Affleck’s lead, Joe Coughlin, is a principled man, we are introduced to this by the first scene of the film, voice over narration over still of the first world war. After serving Joe grew disdainful of hierarchies and refuses to take orders from another man again; “I left a soldier, I came back an outlaw.” Therein lies the central conflict of the movie and Joe Coughlin’s character. He enters a life of crime to avoid taking orders until he finds himself coerced into organised crime and so into a structure of taking orders once more. The dramatic weight of the movie rests in the conflict built into Joe. The issue is whether he can maintain his steadfast principles whilst finding success in a business that is built by people who hold none.

The dialogue of the characters is poetic and deliberate, it’s all very cinematic and unreal. Joe’s narration provides exposition for each scene as we hop from conversation to conversation. If I was being harsh I would say that the film breaks the rules of ‘show, don’t tell’ all too often. It is clear when watching that the film was based off a book and in this case, it is not necessarily a compliment.

Live by Night wanders on the fringes of being just like films you’ve seen a hundred times before. It possesses the same story beats as films like Goodfellas and Donnie Brasco but tries to hold on to the central premise that this is a film about one man’s desire to remain a ‘good man.’ At some points this comes off but for too much of the film it loses site of what it is and instead becomes a basic gangster film that offers nothing new.

The gangster style conflicts at the centre of the film are all too easy to deal with. Each victory comes from hiding behind a wall and then shooting your enemy and the repercussions of the violence are uniformly skipped past via montages that try to coast by on the merits of their cinematography and nothing more. The film takes the easy route too often with the meat of its story, Joe battles against Italian and Irish mobsters, evangelical Christians and the KKK. It’s hard to come up with a collective of people easier to demonise outside of the Nazis, this means the film dedicates very little time to developing its threats. Meaning that the main villains of the film never seem to truly threaten Joe. This leads to the film’s most frustrating sequence, where a confrontation with the KKK that has been building up for most of the film is completely resolved in a two-minute montage.

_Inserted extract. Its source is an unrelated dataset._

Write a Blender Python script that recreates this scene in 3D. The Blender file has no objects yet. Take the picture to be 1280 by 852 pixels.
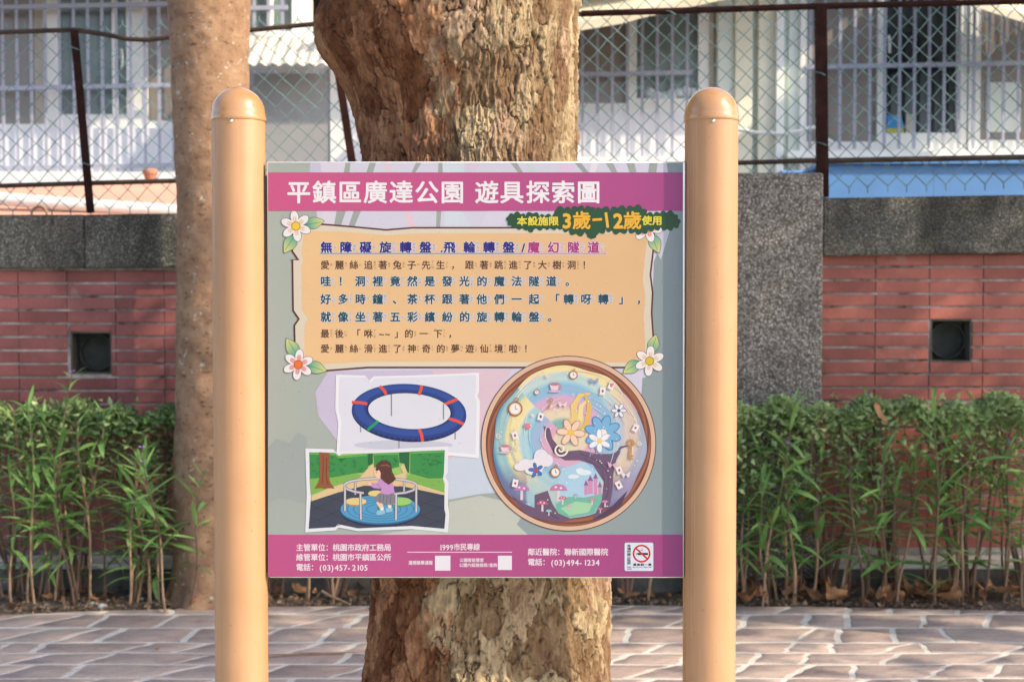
import bpy, bmesh, math, random
import numpy as np
from mathutils import Vector, Matrix
from mathutils.geometry import tessellate_polygon
R = math.radians
random.seed(7)
rng = np.random.default_rng(11)
sc = bpy.context.scene
COL = sc.collection

# ---------------------------------------------------------------- camera, sky, sun, exposure
CAM_Z = 1.5; PITCH = R(1.9); FPX = 1778.0
cam_d = bpy.data.cameras.new('camera'); cam = bpy.data.objects.new('camera', cam_d); COL.objects.link(cam)
cam.location = (0, 0, CAM_Z); cam.rotation_euler = (math.pi/2 - PITCH, 0, 0)
cam_d.sensor_width = 36; cam_d.lens = FPX/1280*36; cam_d.clip_start = 0.05; cam_d.clip_end = 800
cam_d.dof.use_dof = True; cam_d.dof.focus_distance = 3.06; cam_d.dof.aperture_fstop = 6.3
sc.camera = cam

SUN_AZ, SUN_EL = R(113), R(36)           # azimuth clockwise from +Y
w = bpy.data.worlds.new('World'); sc.world = w; w.use_nodes = True
nt = w.node_tree; bg = nt.nodes['Background']
sky = nt.nodes.new('ShaderNodeTexSky'); sky.sky_type = 'NISHITA'; sky.sun_disc = False
sky.sun_elevation = SUN_EL; sky.sun_rotation = SUN_AZ; sky.air_density = .8; sky.dust_density = 2.2; sky.ozone_density = .6
nt.links.new(sky.outputs[0], bg.inputs[0]); bg.inputs[1].default_value = 0.15
sl = bpy.data.lights.new('sun', 'SUN'); sl.energy = 2.35; sl.angle = R(0.6); sl.color = (1, .84, .62)
so = bpy.data.objects.new('sun', sl); COL.objects.link(so)
sv = Vector((math.sin(SUN_AZ)*math.cos(SUN_EL), math.cos(SUN_AZ)*math.cos(SUN_EL), math.sin(SUN_EL)))
so.rotation_euler = sv.to_track_quat('Z', 'Y').to_euler(); so.location = (6, -4, 8)
sc.view_settings.view_transform = 'Standard'; sc.view_settings.look = 'None'
sc.view_settings.gamma = 1; sc.view_settings.exposure = 1.42
try:
    sc.cycles.max_bounces = 7; sc.cycles.use_denoising = True; sc.cycles.transparent_max_bounces = 12
except Exception: pass

def P(px, py, Y):
    u = (px-640)/FPX; v = (426-py)/FPX
    dy = math.cos(PITCH)+v*math.sin(PITCH); dz = -math.sin(PITCH)+v*math.cos(PITCH)
    t = Y/dy
    return Vector((u*t, Y, CAM_Z+dz*t))
def G(px, py, z=0.0):
    u = (px-640)/FPX; v = (426-py)/FPX
    dy = math.cos(PITCH)+v*math.sin(PITCH); dz = -math.sin(PITCH)+v*math.cos(PITCH)
    t = (z-CAM_Z)/dz
    return Vector((u*t, dy*t, z))
def lin(c):
    c = c/255
    return c/12.92 if c <= .04045 else ((c+.055)/1.055)**2.4
def C(r, g, b, k=1.0): return (lin(r)*k, lin(g)*k, lin(b)*k, 1)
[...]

All secondary characters in the movie appear to be hugely undeveloped, so much so that they appear to be irrelevant to how the story progresses. Characters are inorganically brought into the story to serve their purpose and then leave when the story is finished with them. The majority of characters are low effort stereotypes with little likeable qualities or charisma, there is a chance that this was an intentional in order to demonise criminals and thugs who intend to die as criminals and thugs, but it is almost too easy of a way to shift empathy onto Joe as the only humanised character in the film.

There seems to have been a concerted effort to make Sienna Miller’s Emma appear as some sort of moral litmus paper for Affleck’s character. However, his circumstances, his wife, his career and behaviour perform this same purpose and so she is an extremity that the film could do without. All in all too many things in the film serve the same purpose. The film does not mix up the action and drama in enough significant ways to keep it interesting and takes too long to get going. The film tries to reflect Joe’s ambivalence toward crime and wholesomeness, but in doing so it results in a beige character drama with a light crime overlay.

Recommendation

Live by Night appears to be disinterested in 90% of its content, it is a gangster film that doesn’t want to talk about gangster life. If you have managed to see any of the films near non-existent marketing then you may feel hard done by the film not doing what it says on the tin, but for all the film’s negatives it is still an interesting character drama about a man conflicted.

It deserves commendations for appearing as if it were a regular gangster film when in fact it is telling a different, more humanist story. It is a film for contemplation rather than cheap thrills, and when viewed as such it is a rewarding experience with some great dialogue and interesting reflections. It just wastes too much of its screen time.